Happiness
belongs to those
that suspect its existence
Research Centre for the Identification of Happiness (KEPE) Press Release, 26 September 1999
Chondros and Katsiani have been working as partners since 1974, using the city of Thessaloniki as their base. In their artistic and non-artistic practices (first as an artistic partnership and later as a duo of ‘retired’ artists and philologists), both as partners and as a family, they have long rejected the existence of boundaries between art and life inviting us to seek out a way of everyday living through art (as Areti Leopoulou wrote in her text, in the volume On clarity between velocity and duration: Crumbs that Chondros and Katsiani left behind to find their way, 2019).
Their work, both as a duo and in collaboration with others, has spanned three decades and includes numerous artistic events, concerts, publications and albums. The unconventional freedom with which they moved between different art forms, as well as their playful use of available creative means, in turn characterised their daily lives. Given their interest, from early on, in unifying disparate approaches, over this last decade and following their early ‘retirement’ from the arts in 2004, they have participated in mountain road races as Anonymous Rationalists alongside their son and daughter, whilst they also formed the group Oikoi, sharing moments of family play, sound compositions, photographs, publications, and jars of traditional sweets. They still take part in art events, whilst avoiding the creation of new works. They often post announcements online, offering publications and other items from their archive and personal collections with the intimacy and immediacy one would expect from a yard sale.
A selection of artistic actions and casual displays of love, intimacy, experimentation and resistance are presented on a specially designed platform at Villa Kapandji, as part of the Biennale’s main exhibition, Being as Communion. The work of Chondros and Katsiani debunks dichotomies and pseudo-dilemmas, with the ostensibly separation of art and life, the private and the public, the causal and the formal, finding a way to co-exist. In Incest, for example, a pair of Alexandra’s shoes tenderly inhabits a pair of Thanasis’ shoes, whilst in turn Thanasis’ pair is inhabited by Alexandra’s. Reprinted publications, press releases from KEPE and a stack of fliers from Poetry One Way or the Other―in which all the words, except the disjunctive “or” have been scribbled over―are placed on the various levels of the wooden platform. To the right and left, visitors can access a selection of compositions by Oikoi2310 and the group Dimosioypalliliko Retire, while at the top of the platform, videos and recorded footage of their actions are displayed on a series of screens. On the wall above the screens, a photo from the 2003 anti-war march is pasted on the wall, depicting the two artists, among others, holding a banner that reads “CALL FOR THE RECONSTITUTION OF A HORIZON”.

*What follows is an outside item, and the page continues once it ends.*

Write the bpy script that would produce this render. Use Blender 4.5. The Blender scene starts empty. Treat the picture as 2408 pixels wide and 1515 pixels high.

The opposite wall has been covered, top to bottom, with multiple reprints of a sticker that was disseminated throughout the streets of Thessaloniki on New Year’s Eve in 1984. The sticker depicts the two of them facing the world, arm in arm, and the words “We love each other,” with their home address printed underneath. The centre of the wall features Community, an installation re-situated straight from their kitchen wall, consisting of 36 spoons coupling each other, whilst collectively they contain a spoonful of sugar. Facing the installation is a bright neon sign, inviting us to address their question “Would you like me to be your family?”
The Research Centre for the Identification of Happiness (KEPE) therefore reintroduces itself to Thessaloniki, 25 years after its launching, inviting a new public to identify happiness by taking part in a shared experience in the hope of identifying fresh ways of communicating, living consciously, joyously, through art.